I think from the foregoing you know if you're in or out. If you've got no interest in this kind of thing, forget it. But if you liked "Into Thin Air"...
I was tracking the 1996 disaster when it happened. But this was when there was only one website devoted to the climb and we were all on dialup. There was not that much information and it was still somewhat sketchy. Today Everest is a tourist site with full coverage. And truthfully, although I still follow climbing season, it doesn't hold quite the fascination it once did. I was stunned when they actually found Mallory's body, people had looked for it for seventy five years. But that was over two decades ago and what is there left to learn?
Well it turns out quite a lot, if you've got someone who can detail it in a palatable way.
What's it like climbing Everest in the modern era? What's it like compared to the old era? What are the business issues involved? Synott addresses all of these.

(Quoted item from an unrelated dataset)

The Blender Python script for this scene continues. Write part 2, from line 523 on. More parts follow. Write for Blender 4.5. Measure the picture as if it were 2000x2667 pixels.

But ultimately it's just man against mountain. These climbers are all individuals and there may be teams, but ultimately they make their own decisions and they're all about testing the limits.
And once you've started, you cannot stop. Everest haunts you. There are other 8000 meter peaks. And ultimately it comes down to you, there's no lift, no ride, not even much help, even if you can pay for it, even Sherpas are limited in the death zone. So it's still primal, albeit with much better equipment.
If you're under forty, you'll think about going.
Or you'll tell yourself you'd never go.
But Synott and his buddies did. And Mark tells us all about it.